Leading Iran cleric calls on authorities to ‘listen to people’

Published September 26, 2022
Protests have spread across Iran over the death of Mahsa Amini after the young woman was arrested by morality police, with a total of six demonstrators killed in a crackdown according to a rights group. — AFP
Protests have spread across Iran over the death of Mahsa Amini after the young woman was arrested by morality police, with a total of six demonstrators killed in a crackdown according to a rights group. — AFP

A leading Iranian cleric has urged authorities “to listen to the people”, as protests ignited by a young woman’s death in morality police custody show no sign of letting up.

Demonstrators have taken to the streets of major cities across Iran, including the capital Tehran, for 10 straight nights since the death of Mahsa Amini.

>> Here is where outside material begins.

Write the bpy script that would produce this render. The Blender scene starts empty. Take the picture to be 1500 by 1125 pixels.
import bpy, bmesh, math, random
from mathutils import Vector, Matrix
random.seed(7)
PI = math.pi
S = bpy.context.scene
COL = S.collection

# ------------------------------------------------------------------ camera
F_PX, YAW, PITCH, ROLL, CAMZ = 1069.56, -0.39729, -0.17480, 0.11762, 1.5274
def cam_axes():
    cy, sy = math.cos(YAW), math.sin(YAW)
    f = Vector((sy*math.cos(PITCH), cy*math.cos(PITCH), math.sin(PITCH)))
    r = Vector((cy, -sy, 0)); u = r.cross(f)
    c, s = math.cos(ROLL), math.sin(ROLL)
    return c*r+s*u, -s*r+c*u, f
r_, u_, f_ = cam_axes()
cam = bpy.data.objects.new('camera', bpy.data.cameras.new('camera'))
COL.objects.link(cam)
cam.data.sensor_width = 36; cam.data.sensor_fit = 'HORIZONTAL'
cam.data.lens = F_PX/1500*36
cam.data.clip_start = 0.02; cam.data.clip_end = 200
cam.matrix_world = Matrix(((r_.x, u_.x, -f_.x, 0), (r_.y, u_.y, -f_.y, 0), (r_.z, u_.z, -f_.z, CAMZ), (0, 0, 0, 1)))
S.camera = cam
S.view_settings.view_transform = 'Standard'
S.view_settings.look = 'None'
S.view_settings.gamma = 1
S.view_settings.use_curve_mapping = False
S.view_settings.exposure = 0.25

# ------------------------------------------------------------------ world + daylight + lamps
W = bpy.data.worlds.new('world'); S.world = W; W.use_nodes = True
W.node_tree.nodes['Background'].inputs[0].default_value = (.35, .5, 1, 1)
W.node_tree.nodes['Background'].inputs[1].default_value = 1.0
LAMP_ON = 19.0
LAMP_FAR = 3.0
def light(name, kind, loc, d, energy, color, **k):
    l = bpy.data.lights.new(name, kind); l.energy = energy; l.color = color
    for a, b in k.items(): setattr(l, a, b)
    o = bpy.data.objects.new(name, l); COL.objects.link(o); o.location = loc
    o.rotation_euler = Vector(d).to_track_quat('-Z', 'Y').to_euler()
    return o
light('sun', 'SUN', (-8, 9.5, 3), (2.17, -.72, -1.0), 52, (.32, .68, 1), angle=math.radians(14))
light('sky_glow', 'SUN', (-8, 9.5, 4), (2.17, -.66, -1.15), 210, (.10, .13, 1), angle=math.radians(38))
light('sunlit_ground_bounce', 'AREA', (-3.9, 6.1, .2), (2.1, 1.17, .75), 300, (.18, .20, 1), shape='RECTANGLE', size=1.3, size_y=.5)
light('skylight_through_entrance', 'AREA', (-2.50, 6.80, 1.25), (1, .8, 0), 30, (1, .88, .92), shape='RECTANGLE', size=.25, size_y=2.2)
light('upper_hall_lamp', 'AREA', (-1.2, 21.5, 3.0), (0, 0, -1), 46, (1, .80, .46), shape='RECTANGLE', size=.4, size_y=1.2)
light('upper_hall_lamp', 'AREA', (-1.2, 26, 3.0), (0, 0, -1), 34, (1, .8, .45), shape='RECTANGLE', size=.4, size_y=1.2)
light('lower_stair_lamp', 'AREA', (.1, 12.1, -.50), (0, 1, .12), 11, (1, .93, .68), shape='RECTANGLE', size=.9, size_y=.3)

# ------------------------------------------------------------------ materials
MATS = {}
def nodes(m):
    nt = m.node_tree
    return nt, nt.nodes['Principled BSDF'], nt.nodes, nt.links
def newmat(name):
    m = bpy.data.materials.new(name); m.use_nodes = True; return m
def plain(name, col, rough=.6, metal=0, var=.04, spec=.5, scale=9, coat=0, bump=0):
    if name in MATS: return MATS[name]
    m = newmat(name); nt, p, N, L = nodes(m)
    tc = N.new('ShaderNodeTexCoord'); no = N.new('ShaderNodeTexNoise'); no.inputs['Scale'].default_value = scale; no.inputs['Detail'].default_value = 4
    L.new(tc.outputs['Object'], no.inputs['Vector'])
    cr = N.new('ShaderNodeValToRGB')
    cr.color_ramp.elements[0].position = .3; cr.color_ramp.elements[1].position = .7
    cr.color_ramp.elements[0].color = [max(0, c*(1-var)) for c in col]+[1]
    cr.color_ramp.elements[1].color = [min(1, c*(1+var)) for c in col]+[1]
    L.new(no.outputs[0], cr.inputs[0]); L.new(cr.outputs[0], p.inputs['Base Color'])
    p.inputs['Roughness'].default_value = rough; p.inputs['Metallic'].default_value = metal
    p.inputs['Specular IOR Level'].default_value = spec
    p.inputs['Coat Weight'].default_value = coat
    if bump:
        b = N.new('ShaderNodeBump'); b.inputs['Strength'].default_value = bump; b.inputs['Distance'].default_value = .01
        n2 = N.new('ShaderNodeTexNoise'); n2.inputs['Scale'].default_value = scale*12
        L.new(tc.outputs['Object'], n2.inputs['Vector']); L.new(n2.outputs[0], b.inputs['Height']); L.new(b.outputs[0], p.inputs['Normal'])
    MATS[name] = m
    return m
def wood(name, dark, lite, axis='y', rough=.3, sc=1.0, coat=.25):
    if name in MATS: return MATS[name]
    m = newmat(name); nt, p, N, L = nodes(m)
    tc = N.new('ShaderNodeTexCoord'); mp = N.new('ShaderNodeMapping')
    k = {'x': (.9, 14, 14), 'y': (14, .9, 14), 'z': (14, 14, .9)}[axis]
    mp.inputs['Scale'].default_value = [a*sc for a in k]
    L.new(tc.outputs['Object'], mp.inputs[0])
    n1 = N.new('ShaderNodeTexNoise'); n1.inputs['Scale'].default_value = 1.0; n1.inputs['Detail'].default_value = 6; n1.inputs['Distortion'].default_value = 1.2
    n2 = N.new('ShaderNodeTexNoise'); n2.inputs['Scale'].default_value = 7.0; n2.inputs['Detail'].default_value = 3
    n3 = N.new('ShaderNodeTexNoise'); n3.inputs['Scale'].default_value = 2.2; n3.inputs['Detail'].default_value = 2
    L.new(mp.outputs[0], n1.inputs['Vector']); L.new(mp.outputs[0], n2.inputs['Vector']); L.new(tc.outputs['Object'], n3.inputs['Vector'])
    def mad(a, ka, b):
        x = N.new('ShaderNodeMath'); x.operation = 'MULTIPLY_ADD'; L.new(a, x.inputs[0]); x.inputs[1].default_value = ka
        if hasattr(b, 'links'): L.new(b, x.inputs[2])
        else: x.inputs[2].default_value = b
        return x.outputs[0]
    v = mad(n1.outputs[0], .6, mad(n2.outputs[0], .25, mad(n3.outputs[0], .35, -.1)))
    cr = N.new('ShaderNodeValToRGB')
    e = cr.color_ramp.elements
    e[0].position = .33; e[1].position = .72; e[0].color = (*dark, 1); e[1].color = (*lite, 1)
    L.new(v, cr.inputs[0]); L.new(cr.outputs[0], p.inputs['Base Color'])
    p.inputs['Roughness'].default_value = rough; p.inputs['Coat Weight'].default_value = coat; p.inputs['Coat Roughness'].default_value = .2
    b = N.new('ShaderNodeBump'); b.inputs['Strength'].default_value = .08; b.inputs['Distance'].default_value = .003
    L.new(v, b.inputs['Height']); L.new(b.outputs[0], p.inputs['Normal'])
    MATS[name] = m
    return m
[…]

The 22-year-old was pronounced dead on September 16, three days after her arrest in the capital for allegedly breaching Iran’s strict dress code for women.

“The leaders must listen to the demands of the people, resolve their problems and show sensitivity to their rights,” said Grand Ayatollah Hossein Nouri Hamedani in a statement posted on his website Sunday.

The powerful 97-year-old cleric has long been aligned with the country’s ultra-conservative establishment and strongly backed supreme leader Ayatollah Ali Khamenei on several occasions — notably during the 2009 protests against the reelection of former president Mahmoud Ahmadinejad.

“Any insult to the sanctities and any attack on the rights of the people and public property are condemned,” Hamedani added.

At least 41 people have been killed since the protests began on September 16, mostly protesters but including security forces, according to an official toll.

The protests have spread to several cities, where demonstrators have shouted slogans against the authorities, according to local media.

More than 1,200 demonstrators, reformist activists and journalists have been arrested during the mostly night-time demonstrations across the country.

On September 18, Grand Ayatollah Assadollah Bayat Zanjani, a cleric seen as close to the reformists, denounced what he said were “illegitimate” and “illegal” actions behind the “regrettable incident” of Amini’s death.